Aim = Copy out the lines of the records below, and only those lines, from the one with "Generate a Blender" through the one with "S.cycles.sample_clamp_indirect = 6", exactly as they appear.

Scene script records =
------

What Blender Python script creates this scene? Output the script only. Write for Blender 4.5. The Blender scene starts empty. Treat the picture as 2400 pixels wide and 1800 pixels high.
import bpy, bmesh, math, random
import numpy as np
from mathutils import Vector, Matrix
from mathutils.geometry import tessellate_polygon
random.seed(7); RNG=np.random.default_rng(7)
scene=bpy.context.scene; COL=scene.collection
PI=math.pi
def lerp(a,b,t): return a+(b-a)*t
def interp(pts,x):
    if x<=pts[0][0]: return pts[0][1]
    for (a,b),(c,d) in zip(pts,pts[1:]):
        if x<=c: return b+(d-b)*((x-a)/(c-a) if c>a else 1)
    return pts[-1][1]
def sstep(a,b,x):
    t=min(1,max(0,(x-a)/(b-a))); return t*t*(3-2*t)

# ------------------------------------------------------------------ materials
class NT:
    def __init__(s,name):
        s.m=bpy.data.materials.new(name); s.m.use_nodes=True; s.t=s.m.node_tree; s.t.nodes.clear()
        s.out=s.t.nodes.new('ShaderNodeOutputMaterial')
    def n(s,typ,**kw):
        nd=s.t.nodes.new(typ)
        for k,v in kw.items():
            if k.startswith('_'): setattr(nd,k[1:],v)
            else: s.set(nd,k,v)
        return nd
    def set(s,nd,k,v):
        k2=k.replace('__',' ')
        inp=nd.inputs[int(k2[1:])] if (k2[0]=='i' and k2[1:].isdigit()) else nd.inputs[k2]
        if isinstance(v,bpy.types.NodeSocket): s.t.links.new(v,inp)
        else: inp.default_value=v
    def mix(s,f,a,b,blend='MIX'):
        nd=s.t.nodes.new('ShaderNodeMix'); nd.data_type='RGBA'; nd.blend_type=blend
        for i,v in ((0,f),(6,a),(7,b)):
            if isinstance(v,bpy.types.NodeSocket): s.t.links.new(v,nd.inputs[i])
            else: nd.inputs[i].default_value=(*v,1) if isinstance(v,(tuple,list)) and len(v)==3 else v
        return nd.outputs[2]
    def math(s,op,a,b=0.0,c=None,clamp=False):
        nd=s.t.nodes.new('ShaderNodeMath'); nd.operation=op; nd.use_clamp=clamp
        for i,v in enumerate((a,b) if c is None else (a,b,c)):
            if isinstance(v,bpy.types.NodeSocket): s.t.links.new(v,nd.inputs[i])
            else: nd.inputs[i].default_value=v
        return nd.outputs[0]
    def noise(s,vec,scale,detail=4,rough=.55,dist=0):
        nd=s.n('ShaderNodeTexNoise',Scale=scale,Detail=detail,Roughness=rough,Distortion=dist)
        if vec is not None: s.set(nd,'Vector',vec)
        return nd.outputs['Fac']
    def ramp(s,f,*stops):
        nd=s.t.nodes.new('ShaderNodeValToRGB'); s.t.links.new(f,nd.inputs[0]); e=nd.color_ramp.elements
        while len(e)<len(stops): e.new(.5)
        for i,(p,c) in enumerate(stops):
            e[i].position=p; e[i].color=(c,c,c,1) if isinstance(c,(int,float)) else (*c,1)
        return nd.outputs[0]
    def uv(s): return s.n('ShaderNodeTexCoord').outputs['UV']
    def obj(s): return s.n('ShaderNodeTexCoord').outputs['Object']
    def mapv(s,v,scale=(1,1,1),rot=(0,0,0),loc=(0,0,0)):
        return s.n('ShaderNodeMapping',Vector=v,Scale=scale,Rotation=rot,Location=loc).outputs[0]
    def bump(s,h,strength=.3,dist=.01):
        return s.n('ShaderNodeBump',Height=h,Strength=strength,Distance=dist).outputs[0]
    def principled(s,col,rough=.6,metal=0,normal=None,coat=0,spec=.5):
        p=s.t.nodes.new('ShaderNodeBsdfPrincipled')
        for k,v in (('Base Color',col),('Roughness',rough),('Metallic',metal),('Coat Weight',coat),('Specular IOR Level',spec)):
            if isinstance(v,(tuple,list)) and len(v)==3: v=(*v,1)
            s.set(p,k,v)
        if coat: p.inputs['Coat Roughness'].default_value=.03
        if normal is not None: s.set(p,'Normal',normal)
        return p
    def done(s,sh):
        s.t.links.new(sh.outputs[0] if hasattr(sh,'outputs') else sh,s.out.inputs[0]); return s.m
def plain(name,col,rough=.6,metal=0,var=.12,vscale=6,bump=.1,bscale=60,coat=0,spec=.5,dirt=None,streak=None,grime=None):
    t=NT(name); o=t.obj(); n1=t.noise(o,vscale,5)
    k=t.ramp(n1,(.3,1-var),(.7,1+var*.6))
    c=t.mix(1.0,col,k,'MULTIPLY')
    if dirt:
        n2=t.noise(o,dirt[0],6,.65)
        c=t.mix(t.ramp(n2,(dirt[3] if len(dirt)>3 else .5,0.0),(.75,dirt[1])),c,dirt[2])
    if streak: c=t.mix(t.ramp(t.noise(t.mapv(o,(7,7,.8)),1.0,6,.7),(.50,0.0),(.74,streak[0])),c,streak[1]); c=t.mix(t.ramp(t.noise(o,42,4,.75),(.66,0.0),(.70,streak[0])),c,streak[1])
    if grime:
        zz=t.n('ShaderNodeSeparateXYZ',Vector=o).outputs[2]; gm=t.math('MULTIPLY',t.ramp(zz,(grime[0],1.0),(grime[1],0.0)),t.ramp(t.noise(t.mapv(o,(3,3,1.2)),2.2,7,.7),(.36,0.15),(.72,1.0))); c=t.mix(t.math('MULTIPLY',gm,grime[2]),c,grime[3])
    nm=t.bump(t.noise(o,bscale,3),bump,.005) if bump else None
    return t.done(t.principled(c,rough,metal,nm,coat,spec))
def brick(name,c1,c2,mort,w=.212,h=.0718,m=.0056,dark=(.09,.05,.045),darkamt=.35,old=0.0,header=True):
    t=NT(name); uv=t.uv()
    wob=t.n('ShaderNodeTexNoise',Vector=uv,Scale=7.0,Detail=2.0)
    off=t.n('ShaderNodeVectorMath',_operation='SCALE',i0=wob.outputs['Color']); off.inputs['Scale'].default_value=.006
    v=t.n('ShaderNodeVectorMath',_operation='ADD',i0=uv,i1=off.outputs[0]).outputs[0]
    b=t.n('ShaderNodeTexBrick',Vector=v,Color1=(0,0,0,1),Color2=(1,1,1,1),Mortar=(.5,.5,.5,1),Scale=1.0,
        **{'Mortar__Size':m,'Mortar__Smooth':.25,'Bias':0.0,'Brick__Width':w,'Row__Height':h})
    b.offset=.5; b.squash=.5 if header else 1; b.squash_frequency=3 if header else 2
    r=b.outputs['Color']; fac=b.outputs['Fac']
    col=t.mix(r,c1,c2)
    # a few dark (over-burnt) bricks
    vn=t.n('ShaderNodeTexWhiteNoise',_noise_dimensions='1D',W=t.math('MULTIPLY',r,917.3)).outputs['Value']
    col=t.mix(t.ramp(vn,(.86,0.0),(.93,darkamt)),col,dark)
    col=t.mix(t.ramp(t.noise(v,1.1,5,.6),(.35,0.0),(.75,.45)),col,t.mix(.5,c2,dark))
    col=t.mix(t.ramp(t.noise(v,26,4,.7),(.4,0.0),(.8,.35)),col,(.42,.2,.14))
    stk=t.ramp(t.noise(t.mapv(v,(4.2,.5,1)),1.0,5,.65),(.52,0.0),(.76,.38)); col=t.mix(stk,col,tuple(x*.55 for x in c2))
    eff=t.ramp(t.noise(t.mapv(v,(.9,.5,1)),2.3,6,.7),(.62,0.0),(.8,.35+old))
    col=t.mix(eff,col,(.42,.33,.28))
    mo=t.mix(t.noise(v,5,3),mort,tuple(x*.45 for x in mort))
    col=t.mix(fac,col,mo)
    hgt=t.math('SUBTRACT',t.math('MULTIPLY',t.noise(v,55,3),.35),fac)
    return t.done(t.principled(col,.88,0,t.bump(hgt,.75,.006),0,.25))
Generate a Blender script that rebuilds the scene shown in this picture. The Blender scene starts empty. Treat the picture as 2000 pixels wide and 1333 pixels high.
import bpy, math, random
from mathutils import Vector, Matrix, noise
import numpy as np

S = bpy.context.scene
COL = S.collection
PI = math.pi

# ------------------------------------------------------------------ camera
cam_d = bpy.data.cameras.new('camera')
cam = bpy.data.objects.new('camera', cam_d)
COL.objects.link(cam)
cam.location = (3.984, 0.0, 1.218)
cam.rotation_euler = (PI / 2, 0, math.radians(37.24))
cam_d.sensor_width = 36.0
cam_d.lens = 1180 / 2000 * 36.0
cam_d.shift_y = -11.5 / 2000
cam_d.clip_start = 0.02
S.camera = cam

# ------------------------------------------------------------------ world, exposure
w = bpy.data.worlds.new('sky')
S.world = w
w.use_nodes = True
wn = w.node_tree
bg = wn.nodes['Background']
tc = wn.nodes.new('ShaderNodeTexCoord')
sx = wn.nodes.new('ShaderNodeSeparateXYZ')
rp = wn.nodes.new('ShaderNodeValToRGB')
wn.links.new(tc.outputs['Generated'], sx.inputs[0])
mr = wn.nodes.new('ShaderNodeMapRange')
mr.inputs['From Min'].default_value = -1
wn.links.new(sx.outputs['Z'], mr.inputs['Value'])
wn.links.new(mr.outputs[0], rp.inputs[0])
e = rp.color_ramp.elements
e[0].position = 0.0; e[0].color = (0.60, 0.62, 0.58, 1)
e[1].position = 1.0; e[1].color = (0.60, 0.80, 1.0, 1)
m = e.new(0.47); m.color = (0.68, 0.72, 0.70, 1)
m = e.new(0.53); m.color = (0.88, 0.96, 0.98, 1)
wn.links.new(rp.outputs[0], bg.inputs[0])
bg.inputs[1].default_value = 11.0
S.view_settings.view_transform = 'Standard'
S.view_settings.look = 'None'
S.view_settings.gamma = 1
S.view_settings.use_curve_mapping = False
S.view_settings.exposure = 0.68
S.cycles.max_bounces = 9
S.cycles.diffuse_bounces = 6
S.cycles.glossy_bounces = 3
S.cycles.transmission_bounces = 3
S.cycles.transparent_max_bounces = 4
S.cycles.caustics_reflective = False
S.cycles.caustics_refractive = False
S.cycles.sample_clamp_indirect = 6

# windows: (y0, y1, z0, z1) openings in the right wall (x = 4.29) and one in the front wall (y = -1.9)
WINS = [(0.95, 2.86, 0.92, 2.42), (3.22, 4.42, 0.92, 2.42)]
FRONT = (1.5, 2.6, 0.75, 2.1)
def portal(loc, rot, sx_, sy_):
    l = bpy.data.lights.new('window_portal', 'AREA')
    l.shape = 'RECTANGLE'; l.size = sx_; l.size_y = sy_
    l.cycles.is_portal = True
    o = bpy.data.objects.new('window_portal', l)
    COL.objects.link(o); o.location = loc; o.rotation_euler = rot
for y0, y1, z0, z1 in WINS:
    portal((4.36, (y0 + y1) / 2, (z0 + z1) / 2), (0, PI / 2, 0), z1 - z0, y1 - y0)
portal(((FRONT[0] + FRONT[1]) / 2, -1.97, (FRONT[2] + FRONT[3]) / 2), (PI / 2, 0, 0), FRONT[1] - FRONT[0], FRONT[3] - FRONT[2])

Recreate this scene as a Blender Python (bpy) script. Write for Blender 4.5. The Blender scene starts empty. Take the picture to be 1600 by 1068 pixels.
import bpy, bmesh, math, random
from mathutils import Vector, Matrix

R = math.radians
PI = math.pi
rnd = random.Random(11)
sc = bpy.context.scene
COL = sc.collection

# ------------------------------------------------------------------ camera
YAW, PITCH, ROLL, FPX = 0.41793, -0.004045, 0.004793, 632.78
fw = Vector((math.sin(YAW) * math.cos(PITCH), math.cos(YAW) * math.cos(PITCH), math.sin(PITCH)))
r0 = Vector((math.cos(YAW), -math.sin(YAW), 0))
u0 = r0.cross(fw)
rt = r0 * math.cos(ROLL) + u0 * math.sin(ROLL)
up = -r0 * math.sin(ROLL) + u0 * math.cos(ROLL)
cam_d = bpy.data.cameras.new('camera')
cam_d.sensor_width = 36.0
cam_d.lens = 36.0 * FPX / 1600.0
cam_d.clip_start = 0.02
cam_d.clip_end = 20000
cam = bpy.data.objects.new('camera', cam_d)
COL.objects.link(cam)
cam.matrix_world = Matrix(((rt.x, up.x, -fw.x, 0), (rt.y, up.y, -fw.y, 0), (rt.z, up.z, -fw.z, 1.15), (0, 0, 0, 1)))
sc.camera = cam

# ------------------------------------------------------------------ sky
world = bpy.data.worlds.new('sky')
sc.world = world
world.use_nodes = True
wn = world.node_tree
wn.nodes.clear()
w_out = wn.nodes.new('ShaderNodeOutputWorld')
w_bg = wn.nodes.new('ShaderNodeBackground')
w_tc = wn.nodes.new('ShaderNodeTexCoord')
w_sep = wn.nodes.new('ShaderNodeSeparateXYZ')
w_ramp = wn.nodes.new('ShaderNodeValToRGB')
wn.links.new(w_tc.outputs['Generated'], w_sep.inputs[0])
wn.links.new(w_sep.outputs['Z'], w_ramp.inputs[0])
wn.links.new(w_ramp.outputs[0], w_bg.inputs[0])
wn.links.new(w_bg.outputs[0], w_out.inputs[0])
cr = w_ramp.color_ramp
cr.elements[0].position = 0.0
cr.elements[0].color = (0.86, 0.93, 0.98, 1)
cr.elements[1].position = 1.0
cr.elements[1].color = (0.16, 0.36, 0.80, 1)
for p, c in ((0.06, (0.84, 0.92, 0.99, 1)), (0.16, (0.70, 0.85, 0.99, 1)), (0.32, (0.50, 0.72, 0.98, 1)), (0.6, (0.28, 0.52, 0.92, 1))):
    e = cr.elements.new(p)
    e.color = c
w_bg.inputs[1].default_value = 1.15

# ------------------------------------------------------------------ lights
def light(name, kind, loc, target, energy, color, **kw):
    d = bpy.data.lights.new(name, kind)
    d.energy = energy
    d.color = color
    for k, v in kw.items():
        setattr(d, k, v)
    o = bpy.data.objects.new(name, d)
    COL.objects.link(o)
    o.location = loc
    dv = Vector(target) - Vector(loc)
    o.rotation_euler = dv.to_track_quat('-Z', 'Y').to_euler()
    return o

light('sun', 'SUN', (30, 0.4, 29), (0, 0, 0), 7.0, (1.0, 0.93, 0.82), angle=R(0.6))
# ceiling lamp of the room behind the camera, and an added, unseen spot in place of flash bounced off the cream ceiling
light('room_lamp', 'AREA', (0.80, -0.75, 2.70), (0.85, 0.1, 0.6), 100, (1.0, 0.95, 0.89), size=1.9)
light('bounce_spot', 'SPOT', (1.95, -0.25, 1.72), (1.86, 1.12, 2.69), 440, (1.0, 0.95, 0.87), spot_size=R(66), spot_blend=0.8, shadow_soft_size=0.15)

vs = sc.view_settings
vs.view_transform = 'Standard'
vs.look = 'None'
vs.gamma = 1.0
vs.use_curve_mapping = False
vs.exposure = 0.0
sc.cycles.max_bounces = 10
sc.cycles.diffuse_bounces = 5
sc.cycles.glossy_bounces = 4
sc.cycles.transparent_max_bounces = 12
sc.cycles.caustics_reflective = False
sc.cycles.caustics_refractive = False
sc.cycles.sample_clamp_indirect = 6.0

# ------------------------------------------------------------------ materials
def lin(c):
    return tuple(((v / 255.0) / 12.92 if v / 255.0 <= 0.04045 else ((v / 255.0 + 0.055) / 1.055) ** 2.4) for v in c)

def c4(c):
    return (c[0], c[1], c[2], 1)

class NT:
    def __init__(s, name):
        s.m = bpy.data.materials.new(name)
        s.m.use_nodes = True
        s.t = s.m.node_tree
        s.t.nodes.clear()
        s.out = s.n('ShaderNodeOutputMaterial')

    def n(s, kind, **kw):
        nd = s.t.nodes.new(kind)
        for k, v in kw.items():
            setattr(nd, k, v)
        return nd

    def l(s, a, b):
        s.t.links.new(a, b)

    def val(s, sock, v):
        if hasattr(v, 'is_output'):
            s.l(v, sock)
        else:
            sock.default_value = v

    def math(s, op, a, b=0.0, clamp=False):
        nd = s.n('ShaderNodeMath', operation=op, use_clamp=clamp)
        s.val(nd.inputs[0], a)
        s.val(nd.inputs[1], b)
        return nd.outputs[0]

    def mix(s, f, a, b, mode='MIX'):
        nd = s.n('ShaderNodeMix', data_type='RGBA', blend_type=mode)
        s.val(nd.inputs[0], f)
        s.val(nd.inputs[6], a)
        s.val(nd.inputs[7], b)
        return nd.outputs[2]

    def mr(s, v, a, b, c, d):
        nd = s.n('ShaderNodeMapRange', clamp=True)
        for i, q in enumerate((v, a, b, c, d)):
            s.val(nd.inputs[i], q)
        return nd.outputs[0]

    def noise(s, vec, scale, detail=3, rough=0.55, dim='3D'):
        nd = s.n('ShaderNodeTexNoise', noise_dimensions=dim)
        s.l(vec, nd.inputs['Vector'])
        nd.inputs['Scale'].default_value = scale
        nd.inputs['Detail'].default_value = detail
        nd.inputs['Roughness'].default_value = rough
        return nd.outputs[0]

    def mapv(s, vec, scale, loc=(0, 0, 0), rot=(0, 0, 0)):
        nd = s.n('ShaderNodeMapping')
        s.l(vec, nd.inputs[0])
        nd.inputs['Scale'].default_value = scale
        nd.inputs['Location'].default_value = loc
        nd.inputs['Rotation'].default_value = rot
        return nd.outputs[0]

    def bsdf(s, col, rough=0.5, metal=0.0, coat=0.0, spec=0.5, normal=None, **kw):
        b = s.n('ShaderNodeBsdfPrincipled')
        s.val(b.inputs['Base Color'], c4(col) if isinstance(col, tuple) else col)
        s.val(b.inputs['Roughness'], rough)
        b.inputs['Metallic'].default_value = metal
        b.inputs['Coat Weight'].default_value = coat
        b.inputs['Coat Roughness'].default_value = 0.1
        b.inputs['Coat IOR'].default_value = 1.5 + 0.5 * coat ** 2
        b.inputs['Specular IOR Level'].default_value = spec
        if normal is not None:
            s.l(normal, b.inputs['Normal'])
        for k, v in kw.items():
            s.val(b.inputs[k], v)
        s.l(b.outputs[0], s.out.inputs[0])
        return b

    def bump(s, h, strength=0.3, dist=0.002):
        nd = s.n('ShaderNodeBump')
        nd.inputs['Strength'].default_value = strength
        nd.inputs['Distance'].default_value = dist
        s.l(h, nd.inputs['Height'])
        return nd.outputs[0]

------

Result below =
Generate a Blender script that rebuilds the scene shown in this picture. The Blender scene starts empty. Treat the picture as 2000 pixels wide and 1333 pixels high.
import bpy, math, random
from mathutils import Vector, Matrix, noise
import numpy as np

S = bpy.context.scene
COL = S.collection
PI = math.pi

# ------------------------------------------------------------------ camera
cam_d = bpy.data.cameras.new('camera')
cam = bpy.data.objects.new('camera', cam_d)
COL.objects.link(cam)
cam.location = (3.984, 0.0, 1.218)
cam.rotation_euler = (PI / 2, 0, math.radians(37.24))
cam_d.sensor_width = 36.0
cam_d.lens = 1180 / 2000 * 36.0
cam_d.shift_y = -11.5 / 2000
cam_d.clip_start = 0.02
S.camera = cam

# ------------------------------------------------------------------ world, exposure
w = bpy.data.worlds.new('sky')
S.world = w
w.use_nodes = True
wn = w.node_tree
bg = wn.nodes['Background']
tc = wn.nodes.new('ShaderNodeTexCoord')
sx = wn.nodes.new('ShaderNodeSeparateXYZ')
rp = wn.nodes.new('ShaderNodeValToRGB')
wn.links.new(tc.outputs['Generated'], sx.inputs[0])
mr = wn.nodes.new('ShaderNodeMapRange')
mr.inputs['From Min'].default_value = -1
wn.links.new(sx.outputs['Z'], mr.inputs['Value'])
wn.links.new(mr.outputs[0], rp.inputs[0])
e = rp.color_ramp.elements
e[0].position = 0.0; e[0].color = (0.60, 0.62, 0.58, 1)
e[1].position = 1.0; e[1].color = (0.60, 0.80, 1.0, 1)
m = e.new(0.47); m.color = (0.68, 0.72, 0.70, 1)
m = e.new(0.53); m.color = (0.88, 0.96, 0.98, 1)
wn.links.new(rp.outputs[0], bg.inputs[0])
bg.inputs[1].default_value = 11.0
S.view_settings.view_transform = 'Standard'
S.view_settings.look = 'None'
S.view_settings.gamma = 1
S.view_settings.use_curve_mapping = False
S.view_settings.exposure = 0.68
S.cycles.max_bounces = 9
S.cycles.diffuse_bounces = 6
S.cycles.glossy_bounces = 3
S.cycles.transmission_bounces = 3
S.cycles.transparent_max_bounces = 4
S.cycles.caustics_reflective = False
S.cycles.caustics_refractive = False
S.cycles.sample_clamp_indirect = 6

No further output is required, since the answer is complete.